History
We believe that a high-quality history education can bring pupils into a rich dialogue with the past and with the traditions of historical enquiry.
Through our history curriculum, we aim for our pupils to develop a rich understand of their place in the world, and in the long story of human development. We know that history helps pupils to understand the complexity of people’s lives, the process of change, the diversity of societies and relationships between different groups, as well as their own identity and the challenges of their time. With this in mind, pupils learn how the past, and changing accounts of the past, have shaped the identities of diverse people, groups and nations.
Our history curriculum allows pupil to understand methods of historical enquiry and is designed to inspire pupils’ curiosity to know more about the past. As pupils progress through the curriculum, they learn how historians and others construct accounts about the past, building on and challenging or refining the work of others. Pupils learn how argument and debate can be underpinned by shared principles of enquiry, and how this can drive and test new knowledge and insight about shared pasts. Teaching will equip pupils to ask perceptive questions, think critically, weigh evidence, sift arguments, and develop perspective and judgement.

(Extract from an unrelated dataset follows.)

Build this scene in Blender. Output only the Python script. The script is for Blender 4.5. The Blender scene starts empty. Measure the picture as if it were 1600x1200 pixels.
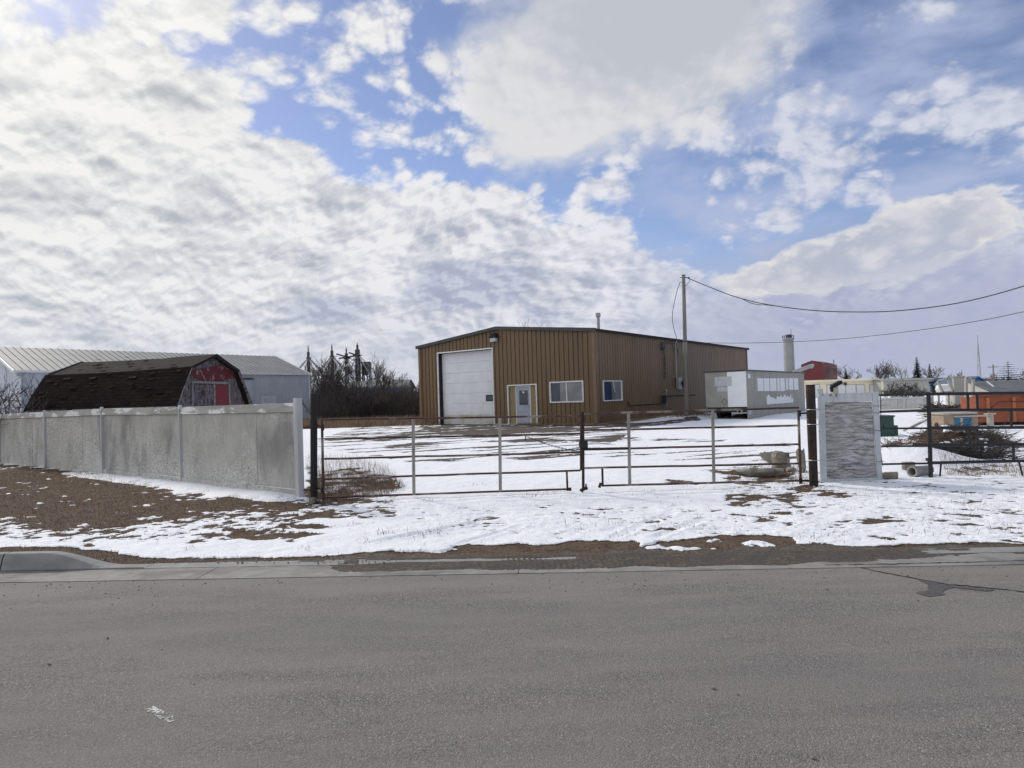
import bpy, math, random
import numpy as np
from mathutils import Vector, Matrix
R = random.Random(7)
S = bpy.context.scene
COL = S.collection
# ---------------------------------------------------------------- camera
FPX, PITCH, ROLL, CAMH = 1014.0, 0.0205, 0.0318, 1.6
cam_d = bpy.data.cameras.new('camera')
cam = bpy.data.objects.new('camera', cam_d); COL.objects.link(cam)
cam_d.sensor_fit = 'HORIZONTAL'; cam_d.sensor_width = 36.0
cam_d.lens = 36.0 * FPX / 1600.0
cam_d.clip_start = 0.05; cam_d.clip_end = 12000
cam.matrix_world = Matrix.Translation((0, 0, CAMH)) @ Matrix.Rotation(math.pi/2 + PITCH, 4, 'X') @ Matrix.Rotation(-ROLL, 4, 'Z')
S.camera = cam
S.render.resolution_x = 1024; S.render.resolution_y = 768
S.view_settings.view_transform = 'Standard'; S.view_settings.look = 'None'
S.view_settings.exposure = 0.0; S.view_settings.gamma = 1.0
S.cycles.max_bounces = 6
S.cycles.use_denoising = True

# ---------------------------------------------------------------- node helper
class NT:
    def __init__(s, tree): s.t = tree; s.N = tree.nodes; s.L = tree.links
    def n(s, ty, **kw):
        nd = s.N.new(ty)
        for k, v in kw.items(): setattr(nd, k, v)
        return nd
    def set(s, sock, v):
        if v is None: return
        if isinstance(v, bpy.types.NodeSocket): s.L.new(v, sock)
        else:
            if isinstance(v, (tuple, list)) and sock.type == 'RGBA' and len(v) == 3: v = (*v, 1)
            sock.default_value = v
    def math(s, op, a, b=None, c=None, clamp=False):
        nd = s.n('ShaderNodeMath', operation=op); nd.use_clamp = clamp
        s.set(nd.inputs[0], a)
        if b is not None: s.set(nd.inputs[1], b)
        if c is not None: s.set(nd.inputs[2], c)
        return nd.outputs[0]
    def vmath(s, op, a, b=None):
        nd = s.n('ShaderNodeVectorMath', operation=op)
        s.set(nd.inputs[0], a)
        if b is not None:
            s.set(nd.inputs[3 if op == 'SCALE' else 1], b)
        return nd.outputs['Value' if op in ('DOT_PRODUCT', 'LENGTH') else 'Vector']
    def noise(s, vec, scale, detail=6, rough=0.55, dist=0.0, col=False):
        nd = s.n('ShaderNodeTexNoise')
        s.set(nd.inputs['Vector'], vec); nd.inputs['Scale'].default_value = scale
        nd.inputs['Detail'].default_value = detail; nd.inputs['Roughness'].default_value = rough
        s.set(nd.inputs['Distortion'], dist)
        return nd.outputs['Color' if col else 'Fac']
    def voro(s, vec, scale, feature='F1', out='Distance', rnd=1.0):
        nd = s.n('ShaderNodeTexVoronoi', feature=feature)
        s.set(nd.inputs['Vector'], vec); nd.inputs['Scale'].default_value = scale
        nd.inputs['Randomness'].default_value = rnd
        return nd.outputs[out]
    def sstep(s, v, a, b, o0=0.0, o1=1.0):
        nd = s.n('ShaderNodeMapRange', interpolation_type='SMOOTHSTEP')
        s.set(nd.inputs[0], v); s.set(nd.inputs[1], a); s.set(nd.inputs[2], b)
        nd.inputs[3].default_value = o0; nd.inputs[4].default_value = o1
        return nd.outputs[0]
    def mix(s, f, a, b, mode='MIX'):
        nd = s.n('ShaderNodeMix', data_type='RGBA', blend_type=mode)
        s.set(nd.inputs[0], f); s.set(nd.inputs[6], a); s.set(nd.inputs[7], b)
        return nd.outputs[2]
    def scale(s, vec, sc, loc=(0, 0, 0), rot=(0, 0, 0)):
        nd = s.n('ShaderNodeMapping'); s.set(nd.inputs[0], vec)
        nd.inputs['Location'].default_value = loc; nd.inputs['Rotation'].default_value = rot
        nd.inputs['Scale'].default_value = sc
        return nd.outputs[0]
    def curve(s, v, pts):
        nd = s.n('ShaderNodeFloatCurve'); c = nd.mapping.curves[0]
        while len(c.points) < len(pts): c.points.new(0.5, 0.5)
        for p, (x, y) in zip(c.points, pts): p.location = (x, y); p.handle_type = 'AUTO_CLAMPED'
        nd.mapping.update(); s.set(nd.inputs['Value'], v)
        return nd.outputs[0]
    def comb(s, x, y, z):
        nd = s.n('ShaderNodeCombineXYZ')
        s.set(nd.inputs[0], x); s.set(nd.inputs[1], y); s.set(nd.inputs[2], z)
        return nd.outputs[0]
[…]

Our history curriculum aims to ensure that all pupils:
- know and understand the history of our local area and the UK islands as a coherent, chronological narrative, from the earliest times to the present day: how people’s lives have shaped this nation as well as how Britain has influenced and been influenced by the wider world.
- know and understand significant aspects of the history of the wider world: the nature of ancient civilisations; the expansion and dissolution of empires; characteristic features of past non-European societies; achievements and follies of mankind gain and deploy a historically grounded understanding of abstract terms.
- understand historical concepts such as continuity and change, cause and consequence, similarity, difference and significance, and use them to make connections, draw contrasts, analyse trends, frame historically valid questions and create their own structured accounts, including written narratives and analyses.
- understand the methods of historical enquiry, including how evidence is used rigorously to make historical claims, and discern how and why contrasting arguments and interpretations of the past have been constructed.
- gain historical perspective by placing their growing knowledge into different contexts, understanding the connections between local, regional, national and international history; between cultural, economic, military, political, religious and social history; and between short- and long-term timescales.